%%

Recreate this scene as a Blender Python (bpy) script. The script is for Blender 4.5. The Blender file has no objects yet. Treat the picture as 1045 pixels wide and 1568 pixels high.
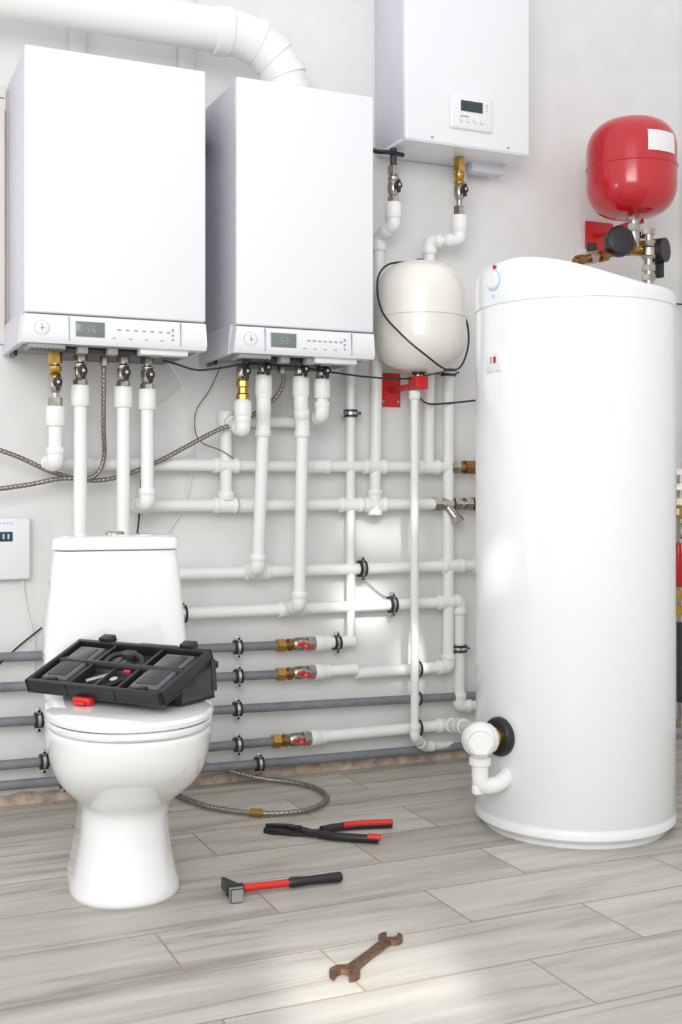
import bpy, bmesh, math, random
from mathutils import Vector, Matrix
random.seed(3)
R = math.radians
# ------------------------------------------------------------------ materials
def mat(name, col, rough=.5, metal=0, noise=0, nscale=8, bump=0, bscale=60, coat=0, spec=.5, detail=4):
    m = bpy.data.materials.new(name); m.use_nodes = True
    nt = m.node_tree; b = nt.nodes['Principled BSDF']
    b.inputs['Base Color'].default_value = (*col, 1)
    b.inputs['Roughness'].default_value = rough
    b.inputs['Metallic'].default_value = metal
    b.inputs['Coat Weight'].default_value = coat
    b.inputs['Coat Roughness'].default_value = .08
    b.inputs['Specular IOR Level'].default_value = spec
    tc = nt.nodes.new('ShaderNodeTexCoord')
    if noise:
        n = nt.nodes.new('ShaderNodeTexNoise'); n.inputs['Scale'].default_value = nscale; n.inputs['Detail'].default_value = detail
        r = nt.nodes.new('ShaderNodeValToRGB')
        r.color_ramp.elements[0].position = .3; r.color_ramp.elements[1].position = .7
        r.color_ramp.elements[0].color = (*[max(0, c*(1-noise)) for c in col], 1)
        r.color_ramp.elements[1].color = (*[min(1, c*(1+noise*.5)) for c in col], 1)
        nt.links.new(tc.outputs['Object'], n.inputs['Vector']); nt.links.new(n.outputs['Fac'], r.inputs['Fac'])
        nt.links.new(r.outputs['Color'], b.inputs['Base Color'])
    if bump:
        n2 = nt.nodes.new('ShaderNodeTexNoise'); n2.inputs['Scale'].default_value = bscale; n2.inputs['Detail'].default_value = 5
        bp = nt.nodes.new('ShaderNodeBump'); bp.inputs['Strength'].default_value = bump; bp.inputs['Distance'].default_value = .01
        nt.links.new(tc.outputs['Object'], n2.inputs['Vector']); nt.links.new(n2.outputs['Fac'], bp.inputs['Height'])
        nt.links.new(bp.outputs['Normal'], b.inputs['Normal'])
    return m
M = {}
M['enamel'] = mat('white_enamel', (.80, .805, .825), .22, coat=.3)
M['side'] = mat('casing_side_shaded', (.62, .62, .68), .35)  # boiler side shade mixed into the colour: lavender grey against the white door
M['tankw'] = mat('tank_white', (.80, .81, .82), .20, coat=.35)
M['ceramic'] = mat('ceramic', (.85, .85, .85), .08, coat=.8)
M['ppr'] = mat('white_ppr', (.84, .84, .82), .38)
M['pvc'] = mat('flue_pvc', (.82, .82, .80), .35)
M['grey'] = mat('grey_pipe', (.20, .21, .225), .38, noise=.2, nscale=20)
M['chrome'] = mat('chrome', (.50, .46, .40), .25, 1, noise=.3, nscale=40)
M['brass'] = mat('brass', (.60, .36, .09), .28, 1, noise=.2, nscale=40)
M['bronze'] = mat('bronze', (.36, .19, .08), .38, 1, noise=.3, nscale=40)
M['black'] = mat('black_plastic', (.014, .014, .016), .4)
M['dark'] = mat('dark_plastic', (.035, .038, .042), .33, noise=.2, nscale=30)
M['dgrey'] = mat('grey_plastic', (.10, .105, .11), .3)
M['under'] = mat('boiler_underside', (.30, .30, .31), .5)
M['steel'] = mat('zinc_steel', (.62, .62, .62), .3, 1)
M['red'] = mat('red_paint', (.50, .008, .016), .2, coat=.5)
M['redp'] = mat('red_plastic', (.62, .02, .02), .38)
M['cream'] = mat('cream_paint', (.83, .80, .73), .22, coat=.5)
M['label'] = mat('label_paper', (.82, .80, .80), .5, noise=.08, nscale=90)
M['lcd'] = mat('lcd_green', (.17, .20, .18), .2)
M['digit'] = mat('lcd_digit', (.42, .46, .43), .4)
M['lcdd'] = mat('lcd_dark', (.03, .05, .06), .15)
M['ink'] = mat('ink', (.30, .30, .33), .5)
M['blue'] = mat('blue_ring', (.40, .60, .75), .4)
M['braid'] = mat('braided_steel', (.34, .31, .28), .38, .8, noise=.5, nscale=220)
M['rust'] = mat('rusty_steel', (.17, .095, .055), .5, .5, noise=.5, nscale=60, bump=.3, bscale=150)
M['gun'] = mat('gunmetal', (.05, .045, .042), .35, .7, noise=.4, nscale=60)
M['cable'] = mat('cable_white', (.75, .74, .70), .5)
M['raw'] = mat('raw_plaster', (.60, .47, .38), .9, noise=.4, nscale=25, bump=.8, bscale=40)
M['panelc'] = mat('cream_panel', (.74, .73, .69), .5, noise=.05, nscale=6)

# ------------------------------------------------------------------ mesh builder
def fillet(pts, rad, n=6):
    pts = [Vector(p) for p in pts]
    if len(pts) < 3 or rad <= 0: return pts
    out = [pts[0]]
    for i in range(1, len(pts)-1):
        a, b, c = pts[i-1], pts[i], pts[i+1]
        u = (a-b); v = (c-b); r = min(rad, u.length*.48, v.length*.48)
        p0 = b+u.normalized()*r; p1 = b+v.normalized()*r
        for k in range(n+1):
            t = k/n
            out.append(p0*(1-t)**2+b*2*t*(1-t)+p1*t*t)
    out.append(pts[-1]); return out
def smooth(pts, n=10):
    P = [Vector(p) for p in pts]; P = [P[0]*2-P[1]]+P+[P[-1]*2-P[-2]]
    out = []
    for i in range(1, len(P)-2):
        p0, p1, p2, p3 = P[i-1:i+3]
        for k in range(n):
            t = k/n
            out.append(.5*((2*p1)+(p2-p0)*t+(2*p0-5*p1+4*p2-p3)*t*t+(3*p1-p0-3*p2+p3)*t**3))
    out.append(P[-2]); return out
def resample(pts, step):
    out = [pts[0].copy()]; acc = 0
    for i in range(1, len(pts)):
        a, b = pts[i-1], pts[i]; L = (b-a).length
        if L == 0: continue
        d = step-acc
        while d <= L:
            out.append(a.lerp(b, d/L)); d += step
        acc = L-(d-step)
    return out
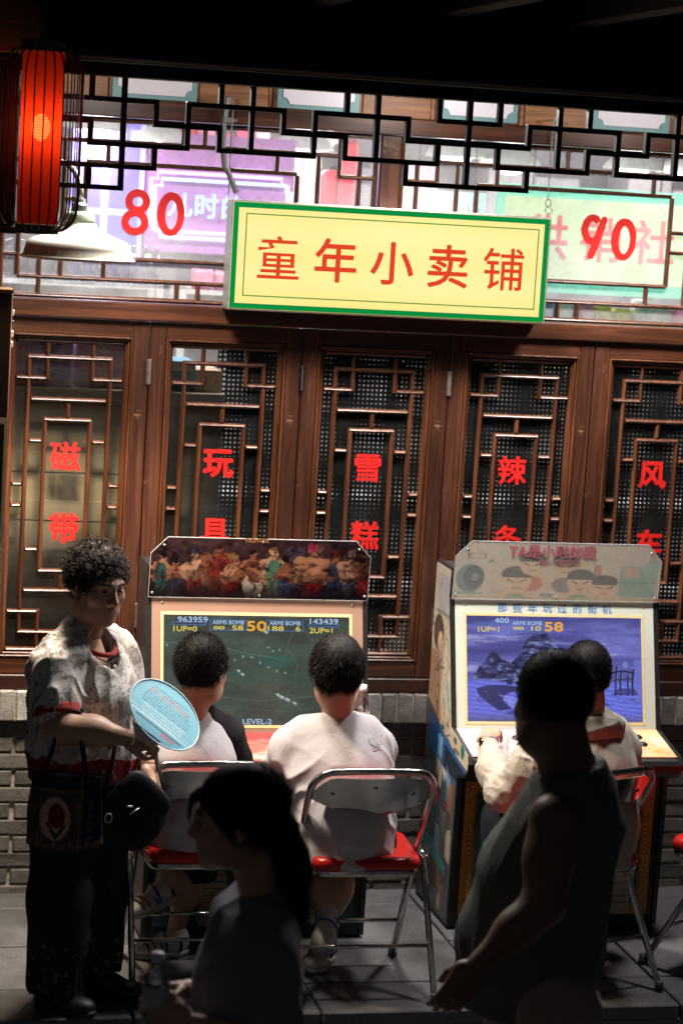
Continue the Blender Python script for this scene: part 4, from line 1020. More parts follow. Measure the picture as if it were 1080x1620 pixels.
def art_side():
    p = Paint(200, 440, (206, 192, 168)); n = p.n(3, 6, 6); p.put((n-.5)*1.6, (184, 172, 152))
    p.rect(.1, .62, .86, .97, (178, 176, 180), .8); p.line([(.1, .86), (.62, .86), (.62, .97)], .006, (140, 134, 130))
    p.ell(.16, .80, .055, .055, (92, 78, 70)); p.ell(.21, .775, .03, .035, (222, 184, 152)); p.poly([(.0, .62), (.02, .74), (.2, .75), (.3, .62), (.35, .56), (.05, .54)], (206, 158, 126)); p.poly([(.3, .70), (.58, .66), (.60, .60), (.32, .60)], (184, 186, 170))
    random.seed(3)
    for i in range(26):
        x, y = random.uniform(.02, .62), random.uniform(.5, .9); p.line([(x, y), (x+random.uniform(-.1, .1), y-random.uniform(0, .05)), (x+random.uniform(-.05, .12), y-random.uniform(.02, .07))], .0035, (96, 84, 70), .75)
    for i in range(12): p.ell(random.uniform(.05, .8), random.uniform(.50, .56), .016, .008, random.choice([(96, 120, 92), (180, 110, 80), (70, 100, 110)]), rot=random.uniform(-1, 1))
    p.ell(.84, .53, .02, .03, (60, 120, 104))
    p.poly([(0, 0), (1, 0), (1, .48), (.62, .50), (0, .60)], (86, 84, 84)); p.poly([(.1, .56), (1, .47), (1, .40), (.1, .46)], (54, 96, 156)); p.poly([(.45, .505), (.95, .465), (.95, .415), (.45, .44)], (40, 50, 66)); p.poly([(.3, .52), (.4, .515), (.4, .45), (.3, .46)], (130, 180, 214))
    p.poly([(.3, .45), (.62, .42), (.62, .38), (.32, .405)], (196, 178, 176)); p.poly([(.2, .41), (.62, .37), (.62, .32), (.2, .35)], (110, 44, 36))
    for i in range(34):
        x, y = random.uniform(.0, .62), random.uniform(.02, .38); c = random.choice([(196, 150, 84), (96, 146, 170), (70, 110, 120), (206, 190, 160), (150, 96, 70), (214, 180, 110), (50, 66, 84), (92, 120, 150)])
        q = random.uniform(.04, .12); p.poly([(x, y), (x+q, y-.01), (x+q, y+random.uniform(.03, .1)), (x, y+random.uniform(.03, .09))], c, .85); p.line([(x, y), (x+q, y-.01)], .003, (40, 36, 36), .8)
    p.poly([(.1, .22), (.62, .17), (.62, .14), (.1, .18)], (70, 140, 140)); p.grain(.08); return p.image('side_print')
def art_base(warm):
    p = Paint(220, 160, (44, 62, 62) if warm else (34, 60, 66)); n = p.n(4, 4, 8); p.put((n-.5)*2, (70, 74, 60))
    if warm:
        p.put(np.maximum.reduce([(.07-p.X)*40, (p.X-.93)*40, (p.Y-.91)*40, (.08-p.Y)*40]), (176, 120, 48)); 
        for i in range(14):
            for x, y in ((.035, .05+.07*i), (.965, .05+.07*i), (.03+.07*i, .96)): p.ell(x, y, .02, .028, (120, 66, 30), .8, soft=.6); p.ell(x, y, .008, .012, (226, 180, 90), .9)
    for cx, cy, s, c in ((.28, .3, 1., (196, 168, 140)), (.78, .62, 1.1, (226, 190, 120)), (.84, .3, 1., (220, 206, 180)), (.5, .5, .9, (150, 110, 90)), (.65, .2, .8, (60, 110, 130))):
        p.ell(cx, cy, .12*s, .16*s, c, .85); p.ell(cx, cy-.2*s, .10*s, .16*s, tuple(q*.75 for q in c), .85); p.line([(cx-.05, cy+.1), (cx+.06, cy+.12)], .02, (60, 46, 40), .8)
    for i in range(8): p.line([(.1, .08+.05*i), (.5, .06+.05*i), (.92, .09+.05*i)], .005, (30, 44, 50), .5)
    p.grain(.1); p.a *= 1.15; return p.image('base_print')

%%

## EXERCISE DIRECTIONS
Exactly those lines that run from the line with "M['under'] = mat('boiler_underside', (.30, .30, .31), .5)" through the line with "(.74, .73, .69), .5, noise=.05, nscale=6)" are to be reproduced; both end lines belong to the range.

## FINISHED EXERCISE
M['under'] = mat('boiler_underside', (.30, .30, .31), .5)
M['steel'] = mat('zinc_steel', (.62, .62, .62), .3, 1)
M['red'] = mat('red_paint', (.50, .008, .016), .2, coat=.5)
M['redp'] = mat('red_plastic', (.62, .02, .02), .38)
M['cream'] = mat('cream_paint', (.83, .80, .73), .22, coat=.5)
M['label'] = mat('label_paper', (.82, .80, .80), .5, noise=.08, nscale=90)
M['lcd'] = mat('lcd_green', (.17, .20, .18), .2)
M['digit'] = mat('lcd_digit', (.42, .46, .43), .4)
M['lcdd'] = mat('lcd_dark', (.03, .05, .06), .15)
M['ink'] = mat('ink', (.30, .30, .33), .5)
M['blue'] = mat('blue_ring', (.40, .60, .75), .4)
M['braid'] = mat('braided_steel', (.34, .31, .28), .38, .8, noise=.5, nscale=220)
M['rust'] = mat('rusty_steel', (.17, .095, .055), .5, .5, noise=.5, nscale=60, bump=.3, bscale=150)
M['gun'] = mat('gunmetal', (.05, .045, .042), .35, .7, noise=.4, nscale=60)
M['cable'] = mat('cable_white', (.75, .74, .70), .5)
M['raw'] = mat('raw_plaster', (.60, .47, .38), .9, noise=.4, nscale=25, bump=.8, bscale=40)
M['panelc'] = mat('cream_panel', (.74, .73, .69), .5, noise=.05, nscale=6)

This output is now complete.